Brian is the only boy in a family of four and the second youngest. His tricks and a genuine sense of love and support for his older sister radiate throughout the culminating days before they leave for the city. He sleeps underneath an inflatable air mattress for nearly a decade to avoid rains falling through the cracks of their broken bedroom ceiling. The same love that Brian had later made him an excellent detective and a father.

Maureen is the pretty one and the youngest, she has many friends and can escape many of the family problems through the kindness of neighbours. However, this was not enough to keep her out of danger as her lack of resilience and self-awareness made ways for substance abuse later in life. In her efforts to shine a light on inadequacies of her parents as role models and productive member of the society and as loving and compassionate individuals with misguided motives, Walls wear her heart on her sleeve for the entire memoir. She acknowledges the intersectionalities of both their personas, without any sense of bitterness. Walls' love and understanding for her family are evident through these lines, "You should never hate anyone, even your worst enemies. Everyone has something good about them. You have to find the redeeming quality and love the person for that."

Taking immense care in this narrative, Walls created a story that provokes the complexity of the relationship between life, parenthood, and love, things that, if not cared for properly, can exist at the expense of one another. In her effort of transforming a tragic story into something beautiful, it was impossible not to accept the reality that no one's life is perfect and some experiences are far worse yet. In personal opinion, this book is worth reading.

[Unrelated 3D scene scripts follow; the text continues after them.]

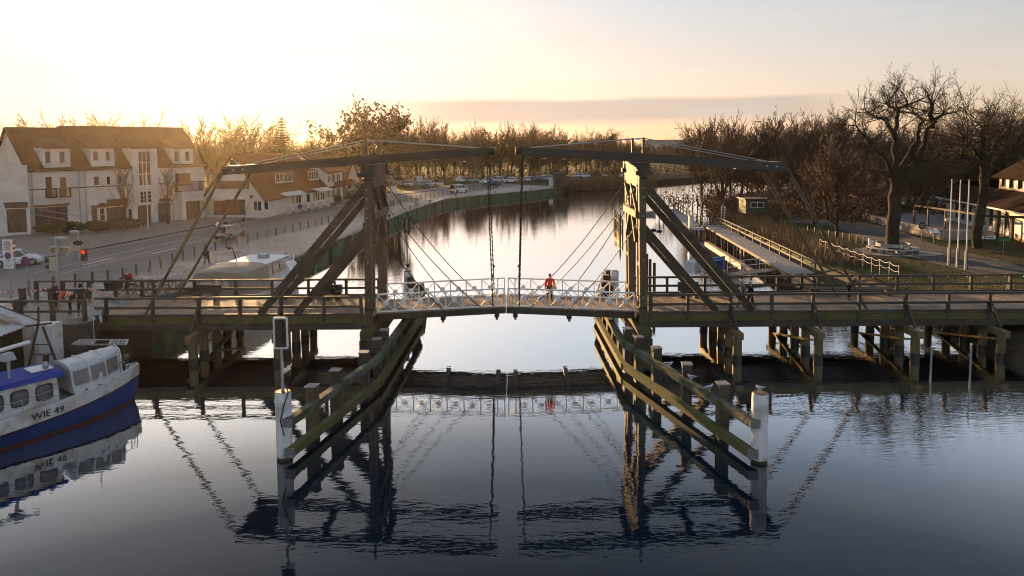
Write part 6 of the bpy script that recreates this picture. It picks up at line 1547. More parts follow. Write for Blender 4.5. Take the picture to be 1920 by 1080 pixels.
for i in range(14):                    # low posts along the path
    px = 1515+i*13.; py = 425+i*2.3+ (i*.45)
    p = PZ(px, py+6, 1.5); o = (thing('path_post', 'low dark post lining the lawn path', 'bollard', p, 0, 'low posts along the lawn path') if i == 0 else dup(pp0)); o.location = (p.x, p.y, zr(p.x, p.y))
    if i == 0: pp0 = o; MB().lathe([(.07, -.1), (.065, .75), (.04, .8)], n=6).build('post', M['brown'], o, True, world=False)
# terrace wall
t = thing('terrace_wall', 'low pale plastered wall around the tavern terrace', 'garden wall', PZ(1700, 425, 1.7)); q = MB()
tw_ = [(1618, 399, 411), (1665, 411, 424), (1700, 418, 434), (1772, 432, 449), (1851, 432, 447)]
pw = [PZ(px, pb, 1.6) for px, pt, pb in tw_]
M['wallp'] = mat('old_garden_wall', (.42, .38, .33), (.30, .27, .24), .9, 1.5, c2=(.24, .22, .19), s2=.8)
for (A_, a), (B_, b_) in zip(zip(pw, tw_), list(zip(pw, tw_))[1:]):
    za, zb = PY(a[0], a[1], A_.y).z, PY(b_[0], b_[1], B_.y).z; d = (B_-A_).normalized(); n_ = V((-d.y, d.x, 0))*.15
    q.hexa([(*(A_-n_).xy, .9), (*(B_-n_).xy, .9), (*(B_+n_).xy, .9), (*(A_+n_).xy, .9)], [(*(A_-n_).xy, za), (*(B_-n_).xy, zb), (*(B_+n_).xy, zb), (*(A_+n_).xy, za)])
q.build('wall', M['wallp'], t)
# paved terrace behind it
tp_ = [pw[3]+V((.3, .4, .05)), pw[4]+V((3, .6, .05)), PZ(1960, 440, 1.6), PZ(1960, 405, 1.6), PZ(1740, 396, 1.6), pw[0]+V((1, .2, .05))]
setting(MB().quad(*[(v.x, v.y, zr(v.x, v.y)+.12) for v in tp_]).build('terrace_paving', mat('mauve_paving', (.20, .17, .17), (.15, .13, .13), .7, 2.), fix=False))
# pergola
t = thing('pergola', 'dark timber pergola with slanting beams over the tavern terrace', 'pergola', PZ(1780, 430, 1.7)); dk = mat('dark_pergola_wood', (.035, .024, .016), (.055, .038, .024), .7, 4.)
F0, F1 = PZ(1714, 420, 1.7), PZ(1832, 440, 1.7); zt = PY(1714, 385, F0.y).z; zt2 = PY(1832, 402, F1.y).z
MB().beam((F0.x, F0.y, zt), (F1.x, F1.y, zt2), .12, .22).build('beam', dk, t)
for u in (0, .24, .52, .98): p = F0.lerp(F1, u); z = zt+(zt2-zt)*u; MB().bx(p.x-.09, p.x+.09, p.y-.09, p.y+.09, 1.2, z-.112).build('post', dk, t)
Bk = V((5.5, 7.5, .9))
for i in range(6):
    u = i/5; p = F0.lerp(F1, u); z = zt+(zt2-zt)*u; MB().beam((p.x, p.y, z+.14), (p.x+Bk.x, p.y+Bk.y, z+Bk.z), .1, .16).build('rafter', dk, t)
MB().beam((F0.x+Bk.x*.7, F0.y+Bk.y*.7, zt+.45), (F1.x+Bk.x*.7, F1.y+Bk.y*.7, zt2+.45), .12, .2).build('beam', dk, t)
H0, H1 = PZ(1840, 446, 1.7), PZ(1960, 452, 1.7); zh = PY(1880, 407, (H0.y+H1.y)/2).z
MB().beam((H0.x, H0.y, zh), (H1.x, H1.y, zh), .14, .26).build('beam', dk, t)
for u in (.25, .48, .72): p = H0.lerp(H1, u); MB().bx(p.x-.15, p.x+.15, p.y-.15, p.y+.15, 1.2, zh-.132).build('post', dk, t)
for px, py in ((1745, 372), (1756, 345)): pass
# tavern
TB = thing('tavern', 'white tavern under a big dark brown roof with a band of shuttered windows', 'tavern', (62, 88, 1.6))
A_, B_ = PZ(1770, 415, 1.7), PZ(1990, 475, 1.7); wT = Wall((A_.x+1.5, A_.y+2), (B_.x+1.5, B_.y+2))
M['roofd'] = mat('dark_brown_roof_tiles', (.016, .009, .007), (.026, .013, .010), .95, 1.5, bump=.4, bscale=8, spec=.05)
eg = wT.px(1870, 385)[1]; e1 = wT.px(1870, 355)[1]; LT = wT.L
gw = []
q = MB(); rs = []
for i in range(9): t0 = 1.0+i*1.9; rs.append((t0, 2.4, t0+1.0, eg-.5))
wT.skin(q, 0, LT, 1.2, eg, rs); q.build('wall', M['plaster'], TB, fix=False)
for r in rs: wT.window(r, TB, 0, 2, 1, 'brown')
q = MB(); wT.box(q, 0, LT, 1.25, 1.75, .003, .04); q.build('plinth', mat('brick_plinth', (.28, .13, .06), None, .85), TB)
# lower roof skirt, upper window band, upper roof
ub = eg+1.75; ut = ub+1.45
q = MB(); q.slab([wT.P(-.6, eg-.15, 1.1), wT.P(LT, eg-.15, 1.1), wT.P(LT, ub, -1.5), wT.P(-.6, ub, -1.5)], .18); q.build('skirt_roof', M['roofd'], TB)
q = MB(); wT.box(q, -.7, LT, eg-.3, eg-.12, 1.0, 1.16); q.build('gutter', M['awn'], TB)
rs = []; tw0 = wT.px(1850, 345)[0]
for i in range(6): t0 = tw0+.25+i*2.0; rs.append((t0, ub+.25, t0+1.1, ut-.1))
q = MB(); wT.skin(q, max(0, tw0-.4), LT, ub-.1, ut, rs, -1.5); up_ = q.build('upper_wall', M['brown'], TB, fix=False)
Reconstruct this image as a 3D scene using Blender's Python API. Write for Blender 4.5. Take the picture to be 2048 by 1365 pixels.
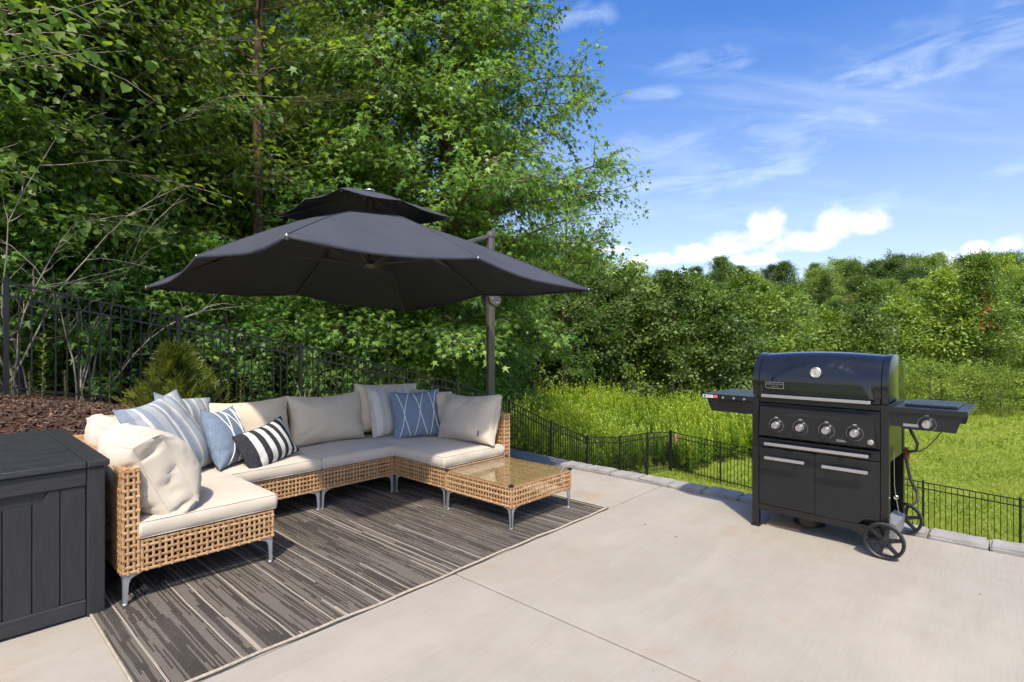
import bpy, bmesh, math, random
import numpy as np
from mathutils import Vector, Matrix, Euler

for o in list(bpy.data.objects):
    bpy.data.objects.remove(o)
C = bpy.context.scene.collection
R = math.radians
SC = bpy.context.scene

# ------------------------------------------------------------------ camera
# world x runs along the patio to the right and back, world y to the left and back; z = 0 is the patio
CAM_H = 1.3
FWD = 42.5                                   # heading of the view, degrees from +x
cam = bpy.data.cameras.new('camera')
cam.sensor_width = 36.0
cam.lens = 36.0 * 1076.0 / 2048.0
cam.clip_start = 0.05
cam.clip_end = 3000
camo = bpy.data.objects.new('camera', cam)
C.objects.link(camo)
camo.location = (0, 0, CAM_H)
camo.rotation_euler = (R(90), 0, R(FWD - 90))
SC.camera = camo

# ------------------------------------------------------------------ light
SUN_HEAD = 223.0                              # heading of the sun, degrees from +x
SUN_EL = 55.0
SUN_POWER = 2.75
SKY_POWER = 0.15
sun = bpy.data.lights.new('sun', 'SUN')
sun.energy = SUN_POWER
sun.angle = R(2.0)
sun.color = (1.0, 0.925, 0.80)
suno = bpy.data.objects.new('sun', sun)
C.objects.link(suno)
sd = Vector((math.cos(R(SUN_HEAD)) * math.cos(R(SUN_EL)), math.sin(R(SUN_HEAD)) * math.cos(R(SUN_EL)), math.sin(R(SUN_EL))))
suno.rotation_euler = sd.to_track_quat('Z', 'Y').to_euler()
suno.location = (0, 0, 30)
SC.view_settings.view_transform = 'Standard'
SC.view_settings.look = 'None'
SC.view_settings.gamma = 1.0
SC.view_settings.exposure = 1.06
SC.view_settings.use_curve_mapping = False
SC.cycles.max_bounces = 7
SC.cycles.diffuse_bounces = 5
SC.cycles.glossy_bounces = 3
SC.cycles.transmission_bounces = 4
SC.cycles.use_adaptive_sampling = True
SC.cycles.adaptive_threshold = 0.025
SC.cycles.adaptive_min_samples = 12
SC.cycles.transparent_max_bounces = 8
SC.cycles.caustics_reflective = False
SC.cycles.caustics_refractive = False
SC.cycles.sample_clamp_indirect = 6.0
try:
    SC.cycles.use_denoising = True
    SC.cycles.denoiser = 'OPENIMAGEDENOISE'
except Exception:
    pass


class NT:
    """short helper round a node tree"""
    def __init__(s, tree):
        s.t = tree; s.n = tree.nodes; s.l = tree.links
    def add(s, typ, **kw):
        n = s.n.new(typ)
        for k, v in kw.items():
            setattr(n, k, v)
        return n
    def link(s, a, b):
        s.l.new(a, b)
    def put(s, sock, v):
        if isinstance(v, bpy.types.NodeSocket):
            s.l.new(v, sock)
        elif v is not None:
            sock.default_value = v
    def math(s, op, a, b=None, c=None, clamp=False):
        n = s.n.new('ShaderNodeMath'); n.operation = op; n.use_clamp = clamp
        for i, v in enumerate((a, b, c)):
            if v is not None:
                s.put(n.inputs[i], v)
        return n.outputs[0]
    def vmath(s, op, a, b=None):
        n = s.n.new('ShaderNodeVectorMath'); n.operation = op
        s.put(n.inputs[0], a)
        if b is not None:
            s.put(n.inputs[1], b)
        return n.outputs[0]
    def mix(s, f, a, b, mode='MIX'):
        n = s.n.new('ShaderNodeMix'); n.data_type = 'RGBA'; n.blend_type = mode
        s.put(n.inputs['Factor'], f)
        s.put(n.inputs[6], col4(a)); s.put(n.inputs[7], col4(b))
        return n.outputs[2]
    def noise(s, vec=None, scale=5.0, detail=4.0, rough=0.55, dist=0.0):
        n = s.n.new('ShaderNodeTexNoise')
        if vec is not None:
            s.l.new(vec, n.inputs['Vector'])
        n.inputs['Scale'].default_value = scale; n.inputs['Detail'].default_value = detail
        n.inputs['Roughness'].default_value = rough; n.inputs['Distortion'].default_value = dist
        return n.outputs[0]
    def ramp(s, f, stops, interp='LINEAR'):
        n = s.n.new('ShaderNodeValToRGB'); n.color_ramp.interpolation = interp
        cr = n.color_ramp
        while len(cr.elements) < len(stops):
            cr.elements.new(0.5)
        for e, (p, c) in zip(cr.elements, stops):
            e.position = p; e.color = col4(c)
        s.l.new(f, n.inputs[0])
        return n.outputs[0]
    def rng(s, v, a, b, c=0.0, d=1.0, smooth=False):
        n = s.n.new('ShaderNodeMapRange')
        if smooth:
            n.interpolation_type = 'SMOOTHSTEP'
        for i, x in enumerate((v, a, b, c, d)):
            s.put(n.inputs[i], x)
        return n.outputs[0]
    def mapping(s, vec, scale=(1, 1, 1), rot=(0, 0, 0), loc=(0, 0, 0)):
        n = s.n.new('ShaderNodeMapping')
        s.l.new(vec, n.inputs[0])
        n.inputs['Location'].default_value = loc; n.inputs['Rotation'].default_value = rot; n.inputs['Scale'].default_value = scale
        return n.outputs[0]
    def sep(s, vec):
        n = s.n.new('ShaderNodeSeparateXYZ'); s.l.new(vec, n.inputs[0]); return n.outputs
    def comb(s, x=0.0, y=0.0, z=0.0):
        n = s.n.new('ShaderNodeCombineXYZ')
        for i, v in enumerate((x, y, z)):
            s.put(n.inputs[i], v)
        return n.outputs[0]


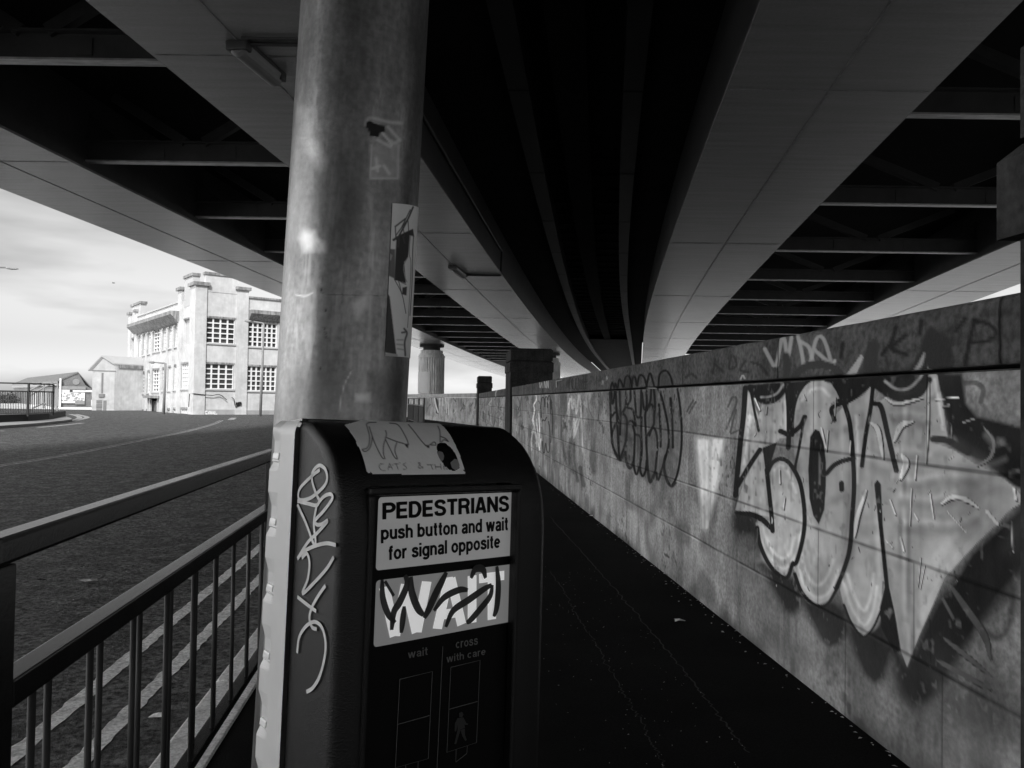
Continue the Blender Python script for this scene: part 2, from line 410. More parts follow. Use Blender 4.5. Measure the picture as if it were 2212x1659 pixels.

Walls story is not out of this world or fictitious, but it is indeed different from other books you have read. She gives us an overview of events that happened in her everyday life, and for some, this is more interesting than a book about magic. This memoir brings us into a different world, and it is peculiar to realise that this is our world. People live like how Jeannette lives; some do it because they want to and others do it because they have to. No matter how you relate this book to the real world, it might change the way you look at things. The most memorable aspect of this work is that Walls achieves all of this without inheriting any of the troubled-childhood, coming-of-age stereotypes that are often peddled in the arena of memoirs.

Work Cited

Walls, Jeannette. The glass castle: A Memoir. 2005.